The museum’s nascent collection includes a wooden bust of a woman in African dress with wire earrings; bright, Voodoo-themed paintings by Andre Pierre, considered one of Haiti’s greatest painters; a painted wooden screen that was commissioned for a Miami department store window display in the 1970s; and artwork painted on boards used in home construction that Haitian artists work with when they couldn’t afford canvases, Pierre said.
Also promised, Pierre said, are pieces of a wooden freighter that ran aground on Key Biscayne in 2002 with more than 200 Haitians aboard.
The museum also seeks books, film footage, stamps and military memorabilia.
Briefly unpacking the artwork on a recent afternoon, Pierre and Rodrigue recalled some of the items they wish they had – letters written by Haitian soldiers overthrowing their French colonial masters, and documents signed by Toussaint L’Ouverture, one of the leaders of the slave rebellion that led to Haiti’s independence in 1804. The would-be donor broke contact when asked to prove their authenticity.

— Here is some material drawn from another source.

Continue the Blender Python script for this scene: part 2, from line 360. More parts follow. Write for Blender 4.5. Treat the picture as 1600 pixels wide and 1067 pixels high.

“I’m pretty sure they were authentic with my personal eye, with the training I’ve gotten. They were truly deteriorating, but had the actual signature that appeared to match other signatures on record,” Pierre said.
“In Haiti, there’s been a lot of coups d’etat, a lot of buildings ransacked and valuables stolen,” she said. “We don’t want to run into a Spielberg situation. We want to make sure we start off on the right foot. If you can’t tell us or prove the authenticity of the item, we’d rather not deal with that.”
The FBI recently disclosed that filmmaker Steven Spielberg had a stolen Norman Rockwell painting in his collection. Spielberg had bought it from a legitimate art dealer in 1989 without knowing it had been taken from a gallery more than a decade earlier.
By weeding out artifacts looted or traded on the black market during Haiti’s many changes of government, the Haitian Heritage Museum hopes to avoid having to return items once their true histories become known.